(Rows from a dataset)
>> Begin
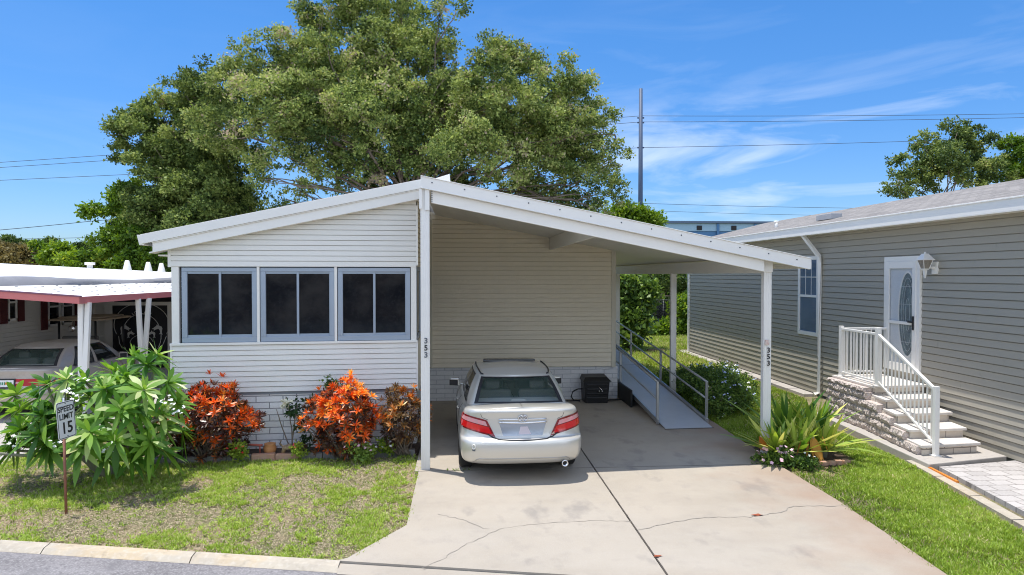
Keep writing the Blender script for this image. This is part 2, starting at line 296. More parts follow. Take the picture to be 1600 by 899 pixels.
M['leaf_shrub'] = leafmat('shrub_leaf', [(0,(.035,.08,.018)),(.5,(.10,.18,.035)),(1,(.26,.38,.07))], .45, .3, .4)
M['leaf_rose'] = leafmat('rose_leaf', [(0,(.015,.045,.015)),(1,(.05,.11,.03))], .45, .25, .4)

# ------------------------------------------------------------------ object helpers
COL = S.collection
WM = {}            # object -> world matrix (Empties only move / turn about z)
def setprops(o, label=None, cat=None, group=None, kind=None):
    if label: o['label'] = label
    if cat: o['category'] = cat
    if group: o['group'] = group
    if kind: o['kind'] = kind
    return o
def thing(name, loc, label, cat, group=None, rz=0.0):
    o = bpy.data.objects.new(name, None); COL.objects.link(o)
    o.empty_display_size = .3
    o.location = loc; o.rotation_euler = (0, 0, rz)
    WM[o.name] = Matrix.Translation(Vector(loc)) @ Matrix.Rotation(rz, 4, 'Z')
    return setprops(o, label, cat, group)
def world_of(parent):
    if parent is None: return Matrix.Identity(4)
    return WM.get(parent.name, Matrix.Identity(4))
class MB:
    def __init__(s): s.v = []; s.f = []; s.m = []; s.sm = []
    def add(s, vs, fs, mi=0, smooth=False):
        n = len(s.v); s.v += [tuple(v) for v in vs]; s.f += [tuple(i+n for i in f) for f in fs]
        s.m += [mi]*len(fs); s.sm += [smooth]*len(fs)
        return s
    def box(s, x0, x1, y0, y1, z0, z1, mi=0, mx=None):
        v = [Vector(p) for p in ((x0,y0,z0),(x1,y0,z0),(x1,y1,z0),(x0,y1,z0),(x0,y0,z1),(x1,y0,z1),(x1,y1,z1),(x0,y1,z1))]
        if mx: v = [mx @ p for p in v]
        return s.add(v, [(0,3,2,1),(4,5,6,7),(0,1,5,4),(1,2,6,5),(2,3,7,6),(3,0,4,7)], mi)
    def hexa(s, b, t, mi=0):
        """four bottom and four top points, same order counter-clockwise"""
        return s.add(list(b)+list(t), [(0,3,2,1),(4,5,6,7),(0,1,5,4),(1,2,6,5),(2,3,7,6),(3,0,4,7)], mi)
    def quad(s, a, b, c, d, mi=0): return s.add([a,b,c,d], [(0,1,2,3)], mi)
    def prism(s, poly, z0, z1, mi=0):
        n = len(poly)
        return s.add([(x,y,z0) for x,y in poly]+[(x,y,z1) for x,y in poly], [tuple(range(n-1,-1,-1)), tuple(range(n,2*n))]+[(i,(i+1)%n,(i+1)%n+n,i+n) for i in range(n)], mi)
    def beam(s, p, q, w, h, mi=0, up=Vector((0,0,1))):
        p = Vector(p); q = Vector(q); d = (q-p).normalized(); sd = d.cross(up)
        if sd.length < 1e-4: sd = Vector((1,0,0))
        sd = sd.normalized()*w/2; u = sd.cross(d).normalized()*h/2
        return s.hexa([p-sd-u, p+sd-u, q+sd-u, q-sd-u], [p-sd+u, p+sd+u, q+sd+u, q-sd+u], mi)
    def tube(s, pts, r, n=8, mi=0, cap=True, smooth=True):
        pts = [Vector(p) for p in pts]; rs = r if isinstance(r, (list, tuple)) else [r]*len(pts)
        vs = []; prev = None
        for i, p in enumerate(pts):
            d = (pts[min(i+1, len(pts)-1)]-pts[max(i-1, 0)]).normalized()
            a = prev if prev is not None else (Vector((0,0,1)) if abs(d.z) < .9 else Vector((1,0,0)))
            u = d.cross(a); u = u.normalized() if u.length > 1e-5 else Vector((1,0,0)); w = d.cross(u).normalized(); prev = w.cross(d) if False else a
            for k in range(n):
                t = 2*math.pi*k/n; vs.append(p+u*math.cos(t)*rs[i]+w*math.sin(t)*rs[i])
        fs = [(i*n+k, i*n+(k+1)%n, (i+1)*n+(k+1)%n, (i+1)*n+k) for i in range(len(pts)-1) for k in range(n)]
        if cap: fs += [tuple(range(n-1,-1,-1)), tuple((len(pts)-1)*n+k for k in range(n))]
        return s.add(vs, fs, mi, smooth)
    def lathe(s, prof, c, n=24, mi=0, axis='Z', smooth=True):
        vs = []
        for r, h in prof:
            for k in range(n):
                t = 2*math.pi*k/n; a, b = r*math.cos(t), r*math.sin(t)
                vs.append((c[0]+a, c[1]+b, c[2]+h) if axis == 'Z' else (c[0]+h, c[1]+a, c[2]+b) if axis == 'X' else (c[0]+a, c[1]+h, c[2]+b))
        fs = [(i*n+k, i*n+(k+1)%n, (i+1)*n+(k+1)%n, (i+1)*n+k) for i in range(len(prof)-1) for k in range(n)]
        return s.add(vs, fs, mi, smooth)
    def build(s, name, mats, parent=None, bevel=0, label=None, cat=None, group=None, kind=None, origin=None, recalc=True):
        mats = mats if isinstance(mats, (list, tuple)) else [mats]
        me = bpy.data.meshes.new(name)
        base = world_of(parent)
        if parent is None and origin is not None: base = Matrix.Translation(Vector(origin))
        inv = base.inverted()
        me.from_pydata([tuple(inv @ Vector(v)) for v in s.v], [], s.f)
        for m in mats: me.materials.append(m)
        me.polygons.foreach_set('material_index', s.m); me.polygons.foreach_set('use_smooth', s.sm)
        if recalc:
            import bmesh
            b = bmesh.new(); b.from_mesh(me); bmesh.ops.recalc_face_normals(b, faces=b.faces); b.to_mesh(me); b.free()
        me.update()
        o = bpy.data.objects.new(name, me); COL.objects.link(o)
        if parent is not None: o.parent = parent; WM[o.name] = base
        elif origin is not None: o.location = origin
        if bevel:
            bv = o.modifiers.new('bevel', 'BEVEL'); bv.width = bevel; bv.segments = 2; bv.limit_method = 'ANGLE'; bv.angle_limit = R(35)
        return setprops(o, label, cat, group, kind)
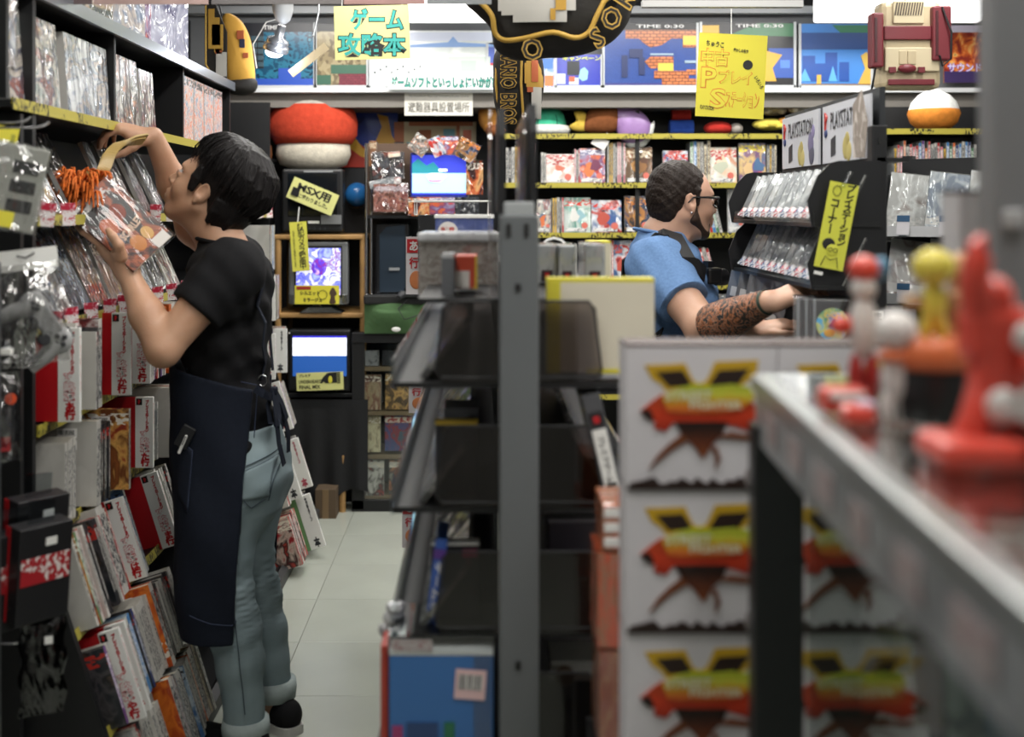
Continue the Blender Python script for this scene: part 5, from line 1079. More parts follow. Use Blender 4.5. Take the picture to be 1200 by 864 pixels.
# rail of coloured cards along the very top
Y = 3.0; t = thing('card_rail', 'row of pinkish price cards hanging from a grey rail at the top edge', 'sign', T(0, Y, 0)); zb0 = ZZ(5, Y)
for i, (a, b, c) in enumerate(((52, 108, '6a5a5a'), (110, 244, 'b59a94'), (248, 400, '6f6b6a'), (403, 498, 'a8847e'), (500, 576, '7f8384'))):
    MB().box(((XX(a, Y)+XX(b, Y))/2, 0, zb0+.09), (XX(b, Y)-XX(a, Y), .003, .18)).build('card', [M('rail_card_'+c, c, .5, noise=.15, nscale=15)], t)
MB().box(((XX(45, Y)+XX(580, Y))/2, .004, zb0+.182), (XX(580, Y)-XX(45, Y), .012, .02)).build('rail', [M('rail_grey', '9a9a98', .4)], t)
for px in (60, 320, 570): MB().tube([(XX(px, Y), .004, zb0+.19), (XX(px, Y), .004, CEIL-.01)], .003, 6).build('rod', [SILVER], t)
for i, (a, b) in enumerate(((752, 940),)):
    t = thing('sign_rail', 'thin white rail at the top edge above the second aisle', 'rail', T(0, 3.6, 0)); MB().box(((XX(a, 3.6)+XX(b, 3.6))/2, 0, ZZ(5, 3.6)), (XX(b, 3.6)-XX(a, 3.6), .03, .02)).build('bar', [M('rail_white', 'c2c2c0', .4)], t)
    for px in (790, 910): MB().tube([(XX(px, 3.6), 0, ZZ(4, 3.6)), (XX(px, 3.6), 0, CEIL-.01)], .003, 6).build('rod', [SILVER], t)
# stuffed bolsters with yellow piping
FAB = M('bolster_black', '1b1813', .8, noise=.15, nscale=30, bump=.15, bscale=60); PIP = M('bolster_gold', 'b8923a', .6); WBL = M('bolster_white', 'b9b6ae', .8); GBL = M('bolster_ochre', 'b88f3a', .8); OBL = M('bolster_rust', 'b05a34', .8)
Y = 3.3; t = thing('stuffed_bolster', 'big black stuffed cushion with gold piping hanging at the top centre', 'cushion', T(XX(645, Y), Y, ZZ(10, Y)))
ol = [(543, -6), (556, 14), (574, 32), (579, 55), (592, 66), (615, 71), (640, 68), (664, 67), (690, 62), (716, 50), (734, 30), (742, 8), (752, -10), (735, -70), (690, -92), (640, -60), (600, -92), (560, -70)]
def xz(pts, ox=645, oz=10): return [(XX(a, Y)-XX(ox, Y), ZZ(b, Y)-ZZ(oz, Y)) for a, b in pts]
pillow('body', smooth_loop(xz(ol), 4), .10, [FAB], t, rings=10)
pin = [(545, -4), (562, 8), (576, 24), (580, 44), (592, 52), (615, 50), (645, 44), (670, 50), (686, 44), (694, 28), (704, 8), (716, -10)]
def ybul(p):   # follow the front bulge of the body
    x, z = p; return (x, -.10*max(0., 1-((x/.26)**2+((z-.04)/.22)**2))**.4-.012, z)
MB().tube([ybul(p) for p in smooth_loop(xz(pin), 4)[:-4]], .0075, 8).build('piping', [PIP], t)
def patch(name, px0, px1, py0, py1, mt, dy=.0):
    b = MB(); p = xz([(px0, py0), (px1, py1)]); 
    def g(u, v): q = ybul((p[0][0]+u*(p[1][0]-p[0][0]), p[0][1]+v*(p[1][1]-p[0][1]))); return (q[0], q[1]-dy-.006, q[2])
    b.grid(g, 12, 8); return b.build(name, [mt], t)
for (a, b_, c, d, m_) in ((583, 671, -40, 20, WBL), (587, 661, 20, 25, WBL), (600, 661, 25, 33, WBL), (648, 660, -40, 20, GBL), (642, 648, 18, 31, GBL)): patch('pixel_block', a, b_, c, d, m_, .004 if m_ is GBL else 0)
for ch, px, py, rz in (('R', 728, 4, 62), ('O', 712, 28, 52), ('S', 696, 50, 36), ('O', 622, 63, 4)):
    p = ybul(xz([(px, py)])[0])
    write(t, ch, .075, PIP, (p[0], p[1]-.014, p[2]), bold=.004, rot=RZ(22) @ RY(-rz)); write(t, ch, .075, FAB, (p[0], p[1]-.0155, p[2]), bold=.0002, rot=RZ(22) @ RY(-rz))
MB().tube([(0, 0, .16), (0, 0, CEIL-ZZ(10, Y)-.01)], .004, 6).build('cord', [BLACK], t)
Y = 3.9; t = thing('stuffed_bolster', 'narrow black stuffed cushion lettered in gold hanging below the big one', 'cushion', T(XX(608, Y), Y, ZZ(105, Y)))
xz2 = lambda pts: [(XX(a, Y)-XX(608, Y), ZZ(b, Y)-ZZ(105, Y)) for a, b in pts]
pillow('body', smooth_loop(xz2([(581, 60), (578, 90), (579, 120), (588, 146), (602, 157), (618, 152), (630, 138), (637, 108), (637, 78), (630, 58), (606, 50)]), 5), .05, [FAB], t, rings=8)
bul = lambda x, z: -.05*max(0., 1-((x/.082)**2+(z/.15)**2))**.4-.006
for px0 in ((581, 580, 586), (610, 609, 613)):
    MB().tube([(x, bul(x, z)-.004, z) for x, z in xz2([(px0[0]+1, 62), (px0[1]+1, 100), (px0[2], 144)])], .0042, 8).build('piping', [PIP], t)
def patch2(a, b_, c, d, mt, dy=0):
    p = xz2([(a, c), (b_, d)]); g = lambda u, v: ((lambda x, z: (x, bul(x, z)-.005-dy, z))(p[0][0]+u*(p[1][0]-p[0][0]), p[0][1]+v*(p[1][1]-p[0][1]))); MB().grid(g, 8, 10).build('pixel_block', [mt], t)
for a in ((616, 636, 72, 104, GBL, 0), (614, 618, 76, 100, GBL, 0), (622, 630, 72, 98, OBL, .002), (617, 624, 104, 110, OBL, 0), (622, 634, 104, 140, WBL, 0)): patch2(*a)
for s_, z_, sc in (('MARIO', .062, .13), ('BROS', -.068, .10)):
    write(t, s_, .05, PIP, (-.035, -.058, z_), rot=RY(90), bold=.0035, fit=(sc, .055)); write(t, s_, .05, FAB, (-.035, -.0595, z_), rot=RY(90), bold=.0006, fit=(sc*.97, .049))
MB().tube([(0, .0, .14), (0, 0, CEIL-ZZ(105, Y)-.01)], .003, 6).build('cord', [BLACK], t)
# yellow and black bag hanging at the top of the left rack end
Y = 5.03; t = thing('hanging_bag', 'yellow and black cloth bag with blocky patches hanging at the rack end', 'bag', T(XX(275, Y), Y, ZZ(60, Y)))
xz3 = lambda pts: [(XX(a, Y)-XX(275, Y), ZZ(b, Y)-ZZ(60, Y)) for a, b in pts]
pillow('body', smooth_loop(xz3([(262, 18), (280, 22), (292, 42), (297, 72), (298, 96), (286, 108), (266, 100), (258, 60)]), 5), .06, [M('bag_yellow', 'c9983c', .8, bump=.2, bscale=20)], t)
MB().prism(xz3([(246, 8), (257, 8), (270, 40), (270, 100), (254, 92), (246, 80)]), -.075, -.06).build('black_panel', [FAB], t); MB().tube([(a, -.078, b) for a, b in xz3([(246, 10), (246, 78), (254, 92), (270, 101)])], .004, 6).build('piping', [PIP], t)
for (a, b_, c, d, m_) in ((249, 256, 14, 60, GBL), (256, 262, 24, 64, GBL), (262, 266, 32, 62, GBL), (253, 263, 32, 56, OBL), (257, 265, 60, 66, OBL), (258, 270, 64, 92, WBL), (281, 289, 38, 48, OBL), (284, 290, 48, 58, M('bag_navy', '2a2c44', .7)), (288, 294, 64, 70, OBL)):
    p = xz3([(a, c), (b_, d)]); MB().box(((p[0][0]+p[1][0])/2, -.077 if a < 272 else -.058, (p[0][1]+p[1][1])/2), (p[1][0]-p[0][0], .004, p[0][1]-p[1][1])).build('pixel_block', [m_], t)
MB().tube([(a, -.03, b) for a, b in xz3([(262, 20), (258, 4), (262, -14)])]+[Vector((0, 0, CEIL-ZZ(60, Y)-.01))], .004, 6).build('strap', [BLACK], t)
pillow('dark_base', smooth_loop(xz3([(262, 96), (298, 92), (300, 106), (284, 112), (266, 108)]), 4), .055, [FAB], t, T(0, -.008, 0))
# console shaped backpack
Y = 4.6; t = thing('console_backpack', 'cream backpack shaped like a game console with maroon controllers', 'bag', T(XX(1066, Y), Y, ZZ(54, Y)))
q4 = lambda a, b: (XX(a, Y)-XX(1066, Y), ZZ(b, Y)-ZZ(54, Y))
CRM = M('cream_vinyl', 'b5a687', .5, noise=.06, nscale=10, bump=.15, bscale=12); MRN = M('maroon_vinyl', '6a1f28', .45)
def q4b(a, b_, c, d, y0, dp, mt, nm, r=.006, rot=None): p, s = q4(a, c), q4(b_, d); return MB().rbox(((p[0]+s[0])/2, y0, (p[1]+s[1])/2), (s[0]-p[0], dp, p[1]-s[1]), r, 0, rot).build(nm, [mt], t)
q4b(1032, 1104, 1, 104, .05, .10, CRM, 'body', .022); q4b(1046, 1082, 1, 28, -.004, .012, M('cream_light', 'c2b596', .5), 'top_flap', .004)
for k in range(11): MB().box((q4(1049+k*3, 0)[0], -.012, q4(0, 11)[1]), (.004, .004, .05), 0, RY(10).to_3x3()).build('vent_slot', [M('slot_brown', '4a4034', .6)], t)
q4b(1035, 1090, 31, 47, -.006, .016, MRN, 'maroon_band', .003); q4b(1036, 1100, 56, 84, -.006, .014, M('cream_light', 'c2b596', .5), 'deck', .004); q4b(1052, 1061, 60, 76, -.014, .006, CRM, 'slot_cover', .002); q4b(1062, 1072, 60, 76, -.014, .006, CRM, 'slot_cover', .002)
MB().ball((q4(1061, 0)[0], -.02, q4(0, 81)[1]), (.036, .014, .017)).build('eject_button', [MRN], t)
for a in (1044, 1078): q4b(a-4, a+4, 79, 86, -.016, .012, MRN, 'square_button', .002)
q4b(1040, 1094, 93, 100, -.008, .014, MRN, 'front_slot', .003)
for (a, b_, c, d) in ((1019, 1033, 16, 80), (1090, 1112, 8, 72)):
    o = q4b(a, b_, c, d, -.0, .06, MRN, 'controller', .008); q4b(a+3, a+6, c+6, d-6, -.032, .004, M('maroon_dark', '3e1218', .4), 'controller_groove', .001)
MB().tube([(q4(1100, 10)[0], -.035, q4(0, 10)[1]), (q4(1109, 40)[0], -.05, q4(0, 40)[1]), (q4(1111, 70)[0], -.03, q4(0, 70)[1]), (q4(1102, 80)[0], -.02, q4(0, 78)[1]), (q4(1097, 66)[0], -.035, q4(0, 66)[1])], .004, 6).build('cable', [BLACK], t)
MB().tube([(q4(1025, 80)[0], -.01, q4(0, 80)[1]), (q4(1021, 100)[0], -.0, q4(0, 108)[1]), (q4(1030, 110)[0], .02, q4(0, 116)[1])], .004, 6).build('cable', [BLACK], t); MB().tube([(0, .05, .14), (0, .05, CEIL-ZZ(54, Y)-.01)], .005, 6).build('hanger', [BLACK], t)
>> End
## What needs to be done
Leave the pictures out and reproduce exactly the lines from the top of the listing above through the line with "[(0,(.015,.045,.015)),(1,(.05,.11,.03))], .45, .25, .4)".

## Completed task
Keep writing the Blender script for this image. This is part 2, starting at line 296. More parts follow. Take the picture to be 1600 by 899 pixels.
M['leaf_shrub'] = leafmat('shrub_leaf', [(0,(.035,.08,.018)),(.5,(.10,.18,.035)),(1,(.26,.38,.07))], .45, .3, .4)
M['leaf_rose'] = leafmat('rose_leaf', [(0,(.015,.045,.015)),(1,(.05,.11,.03))], .45, .25, .4)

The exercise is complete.